*TASK GOAL*.
Among the entries that follow, the required portion opens with the line containing "Write part 2" and closes with the line containing "84, .8, .05)". Give that portion again exactly, and nothing else.

*DATA*.
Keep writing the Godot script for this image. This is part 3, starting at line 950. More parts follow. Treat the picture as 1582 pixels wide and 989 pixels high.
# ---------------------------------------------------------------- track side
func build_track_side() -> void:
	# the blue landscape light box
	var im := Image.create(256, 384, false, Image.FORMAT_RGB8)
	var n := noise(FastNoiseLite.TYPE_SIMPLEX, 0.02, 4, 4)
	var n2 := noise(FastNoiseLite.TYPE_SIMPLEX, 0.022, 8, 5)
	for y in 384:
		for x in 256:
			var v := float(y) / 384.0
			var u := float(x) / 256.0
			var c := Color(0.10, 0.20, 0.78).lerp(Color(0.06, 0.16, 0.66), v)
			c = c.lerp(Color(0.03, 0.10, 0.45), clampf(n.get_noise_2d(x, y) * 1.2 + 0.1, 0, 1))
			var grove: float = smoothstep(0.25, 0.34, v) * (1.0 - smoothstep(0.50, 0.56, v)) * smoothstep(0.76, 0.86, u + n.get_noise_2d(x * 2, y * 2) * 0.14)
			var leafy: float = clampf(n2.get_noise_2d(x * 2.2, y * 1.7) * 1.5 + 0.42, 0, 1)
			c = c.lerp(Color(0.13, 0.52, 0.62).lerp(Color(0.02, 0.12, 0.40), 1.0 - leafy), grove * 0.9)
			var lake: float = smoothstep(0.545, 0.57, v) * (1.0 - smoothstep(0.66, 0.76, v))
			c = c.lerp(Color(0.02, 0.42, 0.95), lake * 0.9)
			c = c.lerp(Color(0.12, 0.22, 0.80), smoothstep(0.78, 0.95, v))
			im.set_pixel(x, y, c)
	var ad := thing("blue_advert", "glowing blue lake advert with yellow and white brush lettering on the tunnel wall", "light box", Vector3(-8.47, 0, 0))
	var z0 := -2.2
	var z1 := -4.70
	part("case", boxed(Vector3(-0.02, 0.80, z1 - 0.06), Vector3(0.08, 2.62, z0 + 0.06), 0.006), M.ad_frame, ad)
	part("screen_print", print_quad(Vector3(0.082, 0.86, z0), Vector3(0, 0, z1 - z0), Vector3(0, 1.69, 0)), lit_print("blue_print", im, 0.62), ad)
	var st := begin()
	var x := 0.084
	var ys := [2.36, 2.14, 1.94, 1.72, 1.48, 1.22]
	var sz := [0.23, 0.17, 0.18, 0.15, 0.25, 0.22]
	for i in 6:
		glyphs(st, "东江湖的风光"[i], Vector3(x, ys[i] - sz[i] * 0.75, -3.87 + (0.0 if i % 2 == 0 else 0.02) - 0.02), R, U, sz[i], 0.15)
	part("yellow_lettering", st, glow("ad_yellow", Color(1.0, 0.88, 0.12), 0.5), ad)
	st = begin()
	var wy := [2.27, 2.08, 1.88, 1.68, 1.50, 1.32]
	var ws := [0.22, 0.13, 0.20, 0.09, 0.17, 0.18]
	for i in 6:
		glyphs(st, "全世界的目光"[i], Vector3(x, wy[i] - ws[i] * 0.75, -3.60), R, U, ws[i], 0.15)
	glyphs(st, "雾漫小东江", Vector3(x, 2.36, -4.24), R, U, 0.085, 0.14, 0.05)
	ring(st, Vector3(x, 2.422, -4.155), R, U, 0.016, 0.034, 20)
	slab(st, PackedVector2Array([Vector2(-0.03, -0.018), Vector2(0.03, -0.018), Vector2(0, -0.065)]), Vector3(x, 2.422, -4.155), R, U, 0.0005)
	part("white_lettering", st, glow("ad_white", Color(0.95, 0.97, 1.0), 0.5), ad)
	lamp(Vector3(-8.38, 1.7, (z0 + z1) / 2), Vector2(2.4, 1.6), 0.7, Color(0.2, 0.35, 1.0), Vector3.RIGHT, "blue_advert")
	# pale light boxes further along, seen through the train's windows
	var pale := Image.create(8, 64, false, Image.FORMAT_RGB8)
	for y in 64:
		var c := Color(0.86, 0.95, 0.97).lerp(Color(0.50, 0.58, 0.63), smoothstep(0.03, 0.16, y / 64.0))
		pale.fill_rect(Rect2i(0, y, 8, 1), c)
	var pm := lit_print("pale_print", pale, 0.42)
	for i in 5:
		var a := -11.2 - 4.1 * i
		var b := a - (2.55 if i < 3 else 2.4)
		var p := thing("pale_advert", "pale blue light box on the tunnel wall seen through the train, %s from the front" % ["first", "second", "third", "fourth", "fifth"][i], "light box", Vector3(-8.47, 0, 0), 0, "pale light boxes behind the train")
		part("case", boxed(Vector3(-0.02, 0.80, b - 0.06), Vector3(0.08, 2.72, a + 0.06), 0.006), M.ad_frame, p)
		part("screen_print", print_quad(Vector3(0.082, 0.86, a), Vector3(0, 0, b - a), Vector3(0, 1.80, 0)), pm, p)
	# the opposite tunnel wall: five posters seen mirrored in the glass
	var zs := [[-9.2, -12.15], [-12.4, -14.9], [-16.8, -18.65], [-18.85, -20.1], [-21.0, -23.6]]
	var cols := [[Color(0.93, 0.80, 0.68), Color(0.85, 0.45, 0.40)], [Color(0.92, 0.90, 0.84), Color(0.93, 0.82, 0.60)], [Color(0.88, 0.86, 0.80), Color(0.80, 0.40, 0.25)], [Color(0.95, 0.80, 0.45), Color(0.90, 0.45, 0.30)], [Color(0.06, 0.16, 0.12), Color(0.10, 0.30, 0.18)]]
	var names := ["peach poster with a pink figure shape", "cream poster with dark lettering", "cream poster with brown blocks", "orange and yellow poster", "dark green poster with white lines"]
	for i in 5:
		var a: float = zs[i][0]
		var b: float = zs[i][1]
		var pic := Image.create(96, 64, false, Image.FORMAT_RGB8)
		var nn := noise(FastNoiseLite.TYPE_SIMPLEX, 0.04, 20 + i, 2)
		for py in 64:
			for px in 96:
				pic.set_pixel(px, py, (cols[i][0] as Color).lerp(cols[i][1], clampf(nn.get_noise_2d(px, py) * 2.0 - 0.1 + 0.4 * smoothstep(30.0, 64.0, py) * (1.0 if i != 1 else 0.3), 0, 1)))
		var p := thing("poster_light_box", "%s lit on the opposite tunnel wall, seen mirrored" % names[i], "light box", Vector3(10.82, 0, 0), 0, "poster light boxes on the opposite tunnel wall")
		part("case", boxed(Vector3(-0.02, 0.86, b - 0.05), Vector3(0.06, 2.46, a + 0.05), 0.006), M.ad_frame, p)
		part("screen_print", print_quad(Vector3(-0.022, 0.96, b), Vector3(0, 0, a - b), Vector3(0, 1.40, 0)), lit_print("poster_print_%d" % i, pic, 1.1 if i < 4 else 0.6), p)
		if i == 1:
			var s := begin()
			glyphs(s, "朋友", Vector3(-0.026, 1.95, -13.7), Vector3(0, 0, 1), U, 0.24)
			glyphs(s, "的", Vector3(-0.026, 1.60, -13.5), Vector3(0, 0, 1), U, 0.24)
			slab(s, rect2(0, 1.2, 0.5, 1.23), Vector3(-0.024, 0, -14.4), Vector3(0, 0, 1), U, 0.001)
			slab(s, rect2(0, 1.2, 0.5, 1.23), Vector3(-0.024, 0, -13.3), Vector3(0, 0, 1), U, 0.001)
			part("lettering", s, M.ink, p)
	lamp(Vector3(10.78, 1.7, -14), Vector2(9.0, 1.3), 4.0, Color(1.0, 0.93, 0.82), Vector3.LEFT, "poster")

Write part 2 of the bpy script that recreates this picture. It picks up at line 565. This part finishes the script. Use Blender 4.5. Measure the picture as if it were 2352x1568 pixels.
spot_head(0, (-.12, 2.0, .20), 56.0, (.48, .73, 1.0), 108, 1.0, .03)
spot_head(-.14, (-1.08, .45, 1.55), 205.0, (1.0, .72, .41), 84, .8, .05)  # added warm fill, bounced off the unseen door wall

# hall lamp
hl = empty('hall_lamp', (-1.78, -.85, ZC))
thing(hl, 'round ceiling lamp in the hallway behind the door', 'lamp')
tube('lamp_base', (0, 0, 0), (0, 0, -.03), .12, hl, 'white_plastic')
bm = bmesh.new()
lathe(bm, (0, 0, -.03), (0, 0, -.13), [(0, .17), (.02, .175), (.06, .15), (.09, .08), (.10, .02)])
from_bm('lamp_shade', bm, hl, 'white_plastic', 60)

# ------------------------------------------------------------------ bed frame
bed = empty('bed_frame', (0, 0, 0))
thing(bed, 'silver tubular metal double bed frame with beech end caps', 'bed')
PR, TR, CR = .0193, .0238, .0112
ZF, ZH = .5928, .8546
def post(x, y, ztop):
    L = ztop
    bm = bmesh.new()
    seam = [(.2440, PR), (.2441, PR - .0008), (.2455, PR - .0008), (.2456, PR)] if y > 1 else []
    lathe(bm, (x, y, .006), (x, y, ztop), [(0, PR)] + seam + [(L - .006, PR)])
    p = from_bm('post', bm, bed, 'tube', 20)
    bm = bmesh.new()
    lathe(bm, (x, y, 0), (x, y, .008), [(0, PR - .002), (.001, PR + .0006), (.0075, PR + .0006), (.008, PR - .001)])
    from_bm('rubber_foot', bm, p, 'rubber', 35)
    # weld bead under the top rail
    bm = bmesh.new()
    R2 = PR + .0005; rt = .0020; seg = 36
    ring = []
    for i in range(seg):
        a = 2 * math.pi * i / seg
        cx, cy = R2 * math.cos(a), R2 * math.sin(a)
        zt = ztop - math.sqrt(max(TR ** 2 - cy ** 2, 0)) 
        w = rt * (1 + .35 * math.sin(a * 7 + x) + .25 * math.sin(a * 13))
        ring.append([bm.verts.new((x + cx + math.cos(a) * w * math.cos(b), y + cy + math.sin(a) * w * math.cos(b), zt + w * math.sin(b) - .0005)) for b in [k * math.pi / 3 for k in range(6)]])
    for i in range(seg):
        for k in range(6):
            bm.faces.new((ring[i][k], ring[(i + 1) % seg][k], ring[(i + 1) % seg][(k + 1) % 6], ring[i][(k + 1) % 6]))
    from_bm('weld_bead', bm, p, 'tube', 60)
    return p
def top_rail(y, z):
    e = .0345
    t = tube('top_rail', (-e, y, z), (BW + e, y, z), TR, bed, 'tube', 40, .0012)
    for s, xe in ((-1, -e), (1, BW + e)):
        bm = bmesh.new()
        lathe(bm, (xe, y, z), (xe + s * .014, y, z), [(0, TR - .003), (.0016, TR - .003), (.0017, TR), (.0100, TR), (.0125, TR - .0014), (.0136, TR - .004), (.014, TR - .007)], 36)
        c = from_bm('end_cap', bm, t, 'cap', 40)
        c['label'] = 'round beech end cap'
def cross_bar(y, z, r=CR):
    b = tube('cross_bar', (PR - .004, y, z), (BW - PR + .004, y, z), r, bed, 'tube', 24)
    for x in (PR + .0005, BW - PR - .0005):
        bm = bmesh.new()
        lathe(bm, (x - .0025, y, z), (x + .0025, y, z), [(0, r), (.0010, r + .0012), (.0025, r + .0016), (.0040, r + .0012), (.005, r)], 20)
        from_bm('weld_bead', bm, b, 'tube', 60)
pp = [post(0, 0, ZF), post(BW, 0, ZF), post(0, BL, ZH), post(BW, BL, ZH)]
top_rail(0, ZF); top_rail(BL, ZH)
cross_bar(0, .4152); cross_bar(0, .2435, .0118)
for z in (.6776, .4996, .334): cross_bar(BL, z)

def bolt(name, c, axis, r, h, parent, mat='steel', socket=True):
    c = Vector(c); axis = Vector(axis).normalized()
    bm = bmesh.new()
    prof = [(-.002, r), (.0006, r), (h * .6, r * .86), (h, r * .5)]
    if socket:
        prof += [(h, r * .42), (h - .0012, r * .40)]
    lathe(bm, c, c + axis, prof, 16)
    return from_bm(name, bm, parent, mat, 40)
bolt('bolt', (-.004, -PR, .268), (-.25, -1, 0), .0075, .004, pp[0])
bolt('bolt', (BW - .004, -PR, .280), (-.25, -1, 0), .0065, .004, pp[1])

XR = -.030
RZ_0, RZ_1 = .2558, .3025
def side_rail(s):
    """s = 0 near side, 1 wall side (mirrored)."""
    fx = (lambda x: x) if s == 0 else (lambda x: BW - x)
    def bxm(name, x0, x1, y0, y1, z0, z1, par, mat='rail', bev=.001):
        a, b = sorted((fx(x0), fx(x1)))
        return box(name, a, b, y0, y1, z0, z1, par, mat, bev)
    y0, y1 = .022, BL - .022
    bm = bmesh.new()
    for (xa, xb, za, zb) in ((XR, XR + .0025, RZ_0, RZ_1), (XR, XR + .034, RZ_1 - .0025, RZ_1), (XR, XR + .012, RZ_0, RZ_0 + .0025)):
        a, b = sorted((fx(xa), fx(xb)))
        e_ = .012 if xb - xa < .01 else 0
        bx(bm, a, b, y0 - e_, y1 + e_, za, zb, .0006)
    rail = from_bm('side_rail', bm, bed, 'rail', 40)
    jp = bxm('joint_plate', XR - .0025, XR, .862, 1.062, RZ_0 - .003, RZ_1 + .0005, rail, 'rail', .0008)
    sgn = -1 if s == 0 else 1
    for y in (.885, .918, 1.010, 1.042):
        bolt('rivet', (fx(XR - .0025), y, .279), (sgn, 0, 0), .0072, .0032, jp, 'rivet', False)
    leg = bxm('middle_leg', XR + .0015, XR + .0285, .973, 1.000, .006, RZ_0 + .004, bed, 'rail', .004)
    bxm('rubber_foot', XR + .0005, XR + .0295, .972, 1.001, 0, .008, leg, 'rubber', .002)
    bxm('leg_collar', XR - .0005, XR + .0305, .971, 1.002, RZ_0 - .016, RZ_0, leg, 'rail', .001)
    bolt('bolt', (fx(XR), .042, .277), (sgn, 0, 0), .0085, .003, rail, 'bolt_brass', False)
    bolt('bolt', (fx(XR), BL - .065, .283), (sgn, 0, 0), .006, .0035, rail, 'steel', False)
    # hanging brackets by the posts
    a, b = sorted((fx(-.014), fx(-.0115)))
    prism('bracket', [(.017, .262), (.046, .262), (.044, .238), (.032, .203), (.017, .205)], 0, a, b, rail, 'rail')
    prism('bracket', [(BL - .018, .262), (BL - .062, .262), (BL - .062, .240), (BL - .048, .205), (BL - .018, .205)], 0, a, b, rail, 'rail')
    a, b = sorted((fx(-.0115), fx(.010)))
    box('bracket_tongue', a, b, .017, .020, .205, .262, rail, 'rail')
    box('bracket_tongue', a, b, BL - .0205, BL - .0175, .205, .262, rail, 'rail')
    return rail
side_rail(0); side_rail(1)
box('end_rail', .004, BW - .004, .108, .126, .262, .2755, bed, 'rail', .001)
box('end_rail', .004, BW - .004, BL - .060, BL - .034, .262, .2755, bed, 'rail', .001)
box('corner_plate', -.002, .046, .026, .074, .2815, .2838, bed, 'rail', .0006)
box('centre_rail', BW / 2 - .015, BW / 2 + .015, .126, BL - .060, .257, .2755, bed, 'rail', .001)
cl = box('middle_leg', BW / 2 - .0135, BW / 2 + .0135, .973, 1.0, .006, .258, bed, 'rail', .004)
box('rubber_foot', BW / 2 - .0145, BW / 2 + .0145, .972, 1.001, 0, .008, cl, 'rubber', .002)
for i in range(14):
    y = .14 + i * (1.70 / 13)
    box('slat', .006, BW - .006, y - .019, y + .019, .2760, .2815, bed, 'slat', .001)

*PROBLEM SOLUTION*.
Write part 2 of the bpy script that recreates this picture. It picks up at line 565. This part finishes the script. Use Blender 4.5. Measure the picture as if it were 2352x1568 pixels.
spot_head(0, (-.12, 2.0, .20), 56.0, (.48, .73, 1.0), 108, 1.0, .03)
spot_head(-.14, (-1.08, .45, 1.55), 205.0, (1.0, .72, .41), 84, .8, .05)  # added warm fill, bounced off the unseen door wall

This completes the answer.